Jones v. Barnes, 463 U.S. 745 (1983)

Jones v. Barnes


No. 81-1794


Argued February 22, 1983
Decided July 5, 1983
463 U.S. 745

CERTIORARI TO THE UNITED STATES COURT OF APPEALS FOR
THE SECOND CIRCUIT

Syllabus

After respondent was convicted of robbery and assault in a jury trial in a New York state court, counsel was appointed to represent him on appeal. Respondent informed counsel of several claims that he felt should be raised, but counsel rejected most of the suggested claims, stating that they would not aid respondent in obtaining a new trial and that they could not be raised on appeal because they were not based on evidence in the record. Counsel then listed seven potential claims of error that he was considering including in his brief, and invited respondent’s "reflections and suggestions" with regard to those claims. Counsel’s brief to the Appellate Division of the New York Supreme Court concentrated on three of the claims, two of which had been originally suggested by respondent. In addition, respondent’s own pro se briefs were filed. At oral argument, counsel argued the points presented in his own brief, but not the arguments raised in the pro se briefs. The Appellate Division affirmed the conviction. After respondent was unsuccessful in earlier collateral proceedings attacking his conviction, he filed this action in Federal District Court, seeking habeas corpus relief on the basis that his appellate counsel had provided ineffective assistance. The District Court denied relief, but the Court of Appeals reversed, concluding that, under Anders v. California, 386 U.S. 738 -- which held that an appointed attorney must advocate his client’s cause vigorously and may not withdraw from a nonfrivolous appeal -- appointed counsel must present on appeal all nonfrivolous arguments requested by his client. The Court of Appeals held that respondent’s counsel had not met this standard, in that he failed to present certain nonfrivolous claims.

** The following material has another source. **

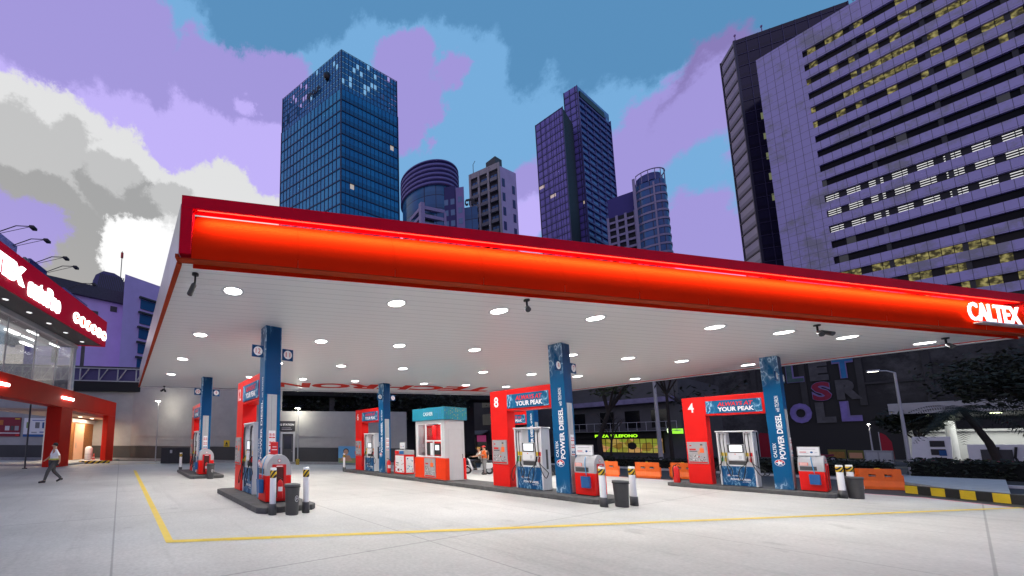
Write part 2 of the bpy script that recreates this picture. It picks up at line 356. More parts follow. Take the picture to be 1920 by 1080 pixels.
# ------------------------------------------------------------------ canopy
H = 5.3; NL, NR, FR, FL = Vector((.83, 7.35, H)), Vector((24.5, -1.07, H)), Vector((25.1, 15.3, H)), Vector((.86, 25.6, H))
CAN = thing('fuel_canopy', 'huge flat fuel station canopy with white underside and glowing red curved front fascia', 'canopy')
def canopy():
    ceil_m = M('ceiling_panel', (.74, .73, .72), .42, var=.03); nt, N, L, node, mt, mix = ntools(ceil_m)
    tc = N.new('ShaderNodeTexCoord'); sp = N.new('ShaderNodeSeparateXYZ'); L.new(tc.outputs['Object'], sp.inputs[0])
    fr = mt('FRACT', mt('DIVIDE', mt('ADD', sp.outputs[1], mt('MULTIPLY', sp.outputs[0], .3555)), .3)); e = mt('MINIMUM', fr, mt('SUBTRACT', 1, fr))
    jn = node('ShaderNodeMapRange', i1=.02, i2=.07); L.new(e, jn.inputs[0])
    L.new(mix(jn.outputs[0], (.70, .70, .69), (.88, .875, .865)), N['Principled BSDF'].inputs['Base Color'])
    bp = node('ShaderNodeBump'); bp.inputs['Strength'].default_value = .25; bp.inputs['Distance'].default_value = .01; L.new(jn.outputs[0], bp.inputs['Height']); L.new(bp.outputs[0], N['Principled BSDF'].inputs['Normal'])
    m = MB(); pts = [NL, NR, FR, FL]; inn = [p.copy() for p in pts]
    m.add([p for p in inn]+[p+Z_*.25 for p in inn], [(0, 3, 2, 1), (4, 5, 6, 7), (0, 1, 5, 4), (1, 2, 6, 5), (2, 3, 7, 6), (3, 0, 4, 7)])
    m.build('ceiling', ceil_m, CAN, fix=False)
    # roof body set inside the fascia
    r = MB(); cen = (NL+NR+FR+FL)/4; s = [cen+(p-cen)*.985 for p in pts]
    r.add([p+Z_*.26 for p in s]+[p+Z_*1.05 for p in s], [(4, 5, 6, 7), (0, 1, 5, 4), (1, 2, 6, 5), (2, 3, 7, 6), (3, 0, 4, 7)]); r.build('roof', GREY, CAN)
    # front fascia: frame with returns, curved band inside
    d = (NR-NL).normalized(); n = Vector((d.y, -d.x, 0)); Lf = (NR-NL).length
    def P(s, o, z): return NL+d*s+n*o+Z_*(z-H)
    def beam(s0, s1, o0, o1, z0, z1, mb, mi=0):
        vs = [P(s, o, z) for z in (z0, z1) for o in (o0, o1) for s in (s0, s1)]
        mb.add(vs, [(0, 2, 3, 1), (4, 5, 7, 6), (0, 1, 5, 4), (2, 6, 7, 3), (0, 4, 6, 2), (1, 3, 7, 5)], mi)
    fm = MB(); beam(0, Lf+.05, 0, .22, 6.3, 6.56, fm); beam(0, .22, 0, .22, H+.06, 6.3, fm); fm.build('fascia_frame', RED_D, CAN, .01)
    # curved band: section from the top (set back) bulging to the foot
    prof = [(-.03, 6.3), (-.02, 6.24), (.02, 6.16), (.07, 6.06), (.12, 5.95), (.155, 5.82), (.175, 5.68), (.185, 5.54), (.185, 5.40), (.175, 5.28)]
    nseg = 12; bm_ = MB()
    for i in range(nseg):
        s0 = .22+(Lf-.22)*i/nseg+.003; s1 = .22+(Lf-.22)*(i+1)/nseg-.003
        vs = [P(s, o, z) for s in (s0, s1) for o, z in prof]; k = len(prof)
        bm_.add(vs, [(j, j+1, k+j+1, k+j) for j in range(k-1)], 0, True)
    beam(.22, Lf, -.05, -.03, 5.2, 6.3, bm_); bm_.build('fascia_band', M('red_fascia', (.82, .025, .004), .8, var=.05, vscale=.8, spec=.0), CAN, fix=False)
    tr = MB(); beam(-.02, Lf+.05, .02, .205, 5.255, 5.28, tr); beam(-.06, .0, -.02, .24, 5.255, 5.33, tr); tr.build('fascia_trim', M('copper_trim', (.36, .04, .012), .6, spec=.05), CAN)
    # LED strip under the frame lip
    ls = MB(); beam(.3, Lf-.3, .17, .19, 6.288, 6.297, ls); ls.build('led_strip', M('led_warm', (1, .8, .6), .4, emit=(1, .16, .04), es=.7), CAN)
    for i in range(6):
        s = .4+(Lf-.8)*(i+.5)/6; l = bpy.data.lights.new('fascia_light', 'AREA'); l.shape = 'RECTANGLE'; l.size = (Lf-.8)/6; l.size_y = .03; l.energy = 50; l.color = (1, .85, .55)
        o = bpy.data.objects.new('fascia_light', l); COL.objects.link(o); o.parent = CAN
        z = (n*.30+Z_*1.0).normalized(); x = d; y = z.cross(x)
        o.matrix_world = Matrix(((x.x, y.x, z.x, 0), (x.y, y.y, z.y, 0), (x.z, y.z, z.z, 0), (0, 0, 0, 1))); o.location = P(s, .17, 6.27)
    # left side, back and right fascia plain grey sheeting
    for a, b, mt_ in ((FL, NL, 0), (FR, FL, 0), (NR, FR, 1)):
        dd = (b-a).normalized(); nn = Vector((dd.y, -dd.x, 0)); q = MB()
        vs = [a+nn*o+Z_*z for z in (-.03, 1.2) for o in (0, .06)]+[b+nn*o+Z_*z for z in (-.03, 1.2) for o in (0, .06)]
        q.add(vs, [(0, 1, 3, 2), (4, 6, 7, 5), (0, 4, 5, 1), (2, 3, 7, 6), (1, 5, 7, 3), (0, 2, 6, 4)]); q.build('side_fascia', M('silver_sheet', (.5, .5, .51), .3, metal=.5, var=.2, vscale=.6) if not mt_ else RED, CAN)
        rl = MB(); vs = [a+nn*o+Z_*z for z in (-.07, -.03) for o in (-.02, .08)]+[b+nn*o+Z_*z for z in (-.07, -.03) for o in (-.02, .08)]
        rl.add(vs, [(0, 1, 3, 2), (4, 6, 7, 5), (0, 4, 5, 1), (2, 3, 7, 6), (1, 5, 7, 3), (0, 2, 6, 4)]); rl.build('edge_trim', MATS['copper_trim'] if a == FL else WHITE, CAN)
    # right end cap of the front fascia, plain red box standing proud
    ec = MB(); beam(Lf-.02, Lf+.30, -.2, .26, 5.27, 6.28, ec); ec.build('fascia_end', RED, CAN, .02)
    # illuminated name
    lt = lettering('illuminated_letters', 'CALTEX', M('letter_face', (.9, .9, .9), .4, emit=(1, 1, 1), es=1.1), CAN, P(Lf-SX, .27, 5.50), d, Z_, 2.3, .56, .03, .015)
    sh = MB(); beam(Lf-2.65, Lf-.0, .19, .34, 5.44, 5.48, sh); sh.build('letter_shelf', LGREY, CAN)
    # downlights
    rows = [(k, X) for k in range(5) for X in (2.1, 5.9, 8.6, 11.4, 15.3, 17.8, 20.3, 23.6)]
    rim = MB().lathe([(.20, -.001), (.215, -.012), (.26, -.014), (.275, 0)], 20)
    ring0 = None; lens0 = None
    for k, X in rows:
        Y = 8.23-.361*(X-2.1)+4.0*k
        if Y > 25.0-.41*X or any(abs(X-cx-.26) < .7 and abs(Y-cy-.22) < .7 for cx, cy in COLS.values()): continue
        if ring0 is None:
            ring0 = rim.build('downlight', WHITE, CAN, loc=(X, Y, H-.001)); lens0 = MB().lathe([(0, -.009), (.14, -.008), (.20, -.002)], 20).build('lens', LAMP, ring0)
        else:
            o = ring0.copy(); COL.objects.link(o); o.location = (X, Y, H-.001); q = lens0.copy(); COL.objects.link(q); q.parent = o
        l = bpy.data.lights.new('downlight_beam', 'AREA'); l.shape = 'DISK'; l.size = .34; l.energy = 74; l.color = (1, .985, .95); l.spread = R(160)
        lo = bpy.data.objects.new('downlight_beam', l); COL.objects.link(lo); lo.parent = CAN; lo.location = (X, Y, H-.03)
    # printed word on the ceiling, to be read from the far side
    a = Vector((20.6, 14.9, H-.004)); b = Vector((8.0, 20.45, H-.004)); rr = (b-a).normalized(); uu = Vector((rr.y, -rr.x, 0)); uu = -uu if uu.y < 0 else uu
    lettering('ceiling_lettering', 'TECHRON', M('ceiling_print_red', (.6, .03, .015), .7, spec=.1), CAN, a-uu*.95, rr, uu, (b-a).length, 1.75, .003, .045)
    # small sprinkler-like fittings at the far edge
canopy()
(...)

Held: Defense counsel assigned to prosecute an appeal from a criminal conviction does not have a constitutional duty to raise every nonfrivolous issue requested by the defendant. The accused has the ultimate authority to make certain fundamental decisions regarding his case, including the decision whether to take an appeal; and, with some limitations, he may elect to act as his own advocate. However, an indigent defendant has no constitutional right to compel appointed counsel to press nonfrivolous points requested by the client, if counsel, as a matter of professional judgment, decides not to present those points. By promulgating a per se rule that the client must be allowed to decide what issues are to be pressed, the Court of Appeals seriously undermined the ability of counsel to present the client’s case in accord with counsel’s professional evaluation. Experienced advocates have emphasized the importance of winnowing out weaker arguments on appeal and focusing on one central issue if possible, or at most on a few key issues. Selecting the most promising issues for review has assumed a greater importance in an era when the time for oral argument is strictly limited in most courts and when page limits on briefs are widely imposed. The decision in Anders, far from giving support to the Court of Appeals’ rule, is to the contrary; Anders recognized that the advocate’s role "requires that he support his client’s appeal to the best of his ability." 386 U.S. at 744. The appointed counsel in this case did just that. Pp. 750-754.

665 F.2d 427, reversed.

BURGER, C.J., delivered the opinion of the Court, in which WHITE, POWELL, REHNQUIST, STEVENS, and O’CONNOR, JJ., joined. BLACKMUN, J., filed an opinion concurring in the judgment, post, p. 754. BRENNAN, J., filed a dissenting opinion, in which MARSHALL, J., joined, post, p. 755.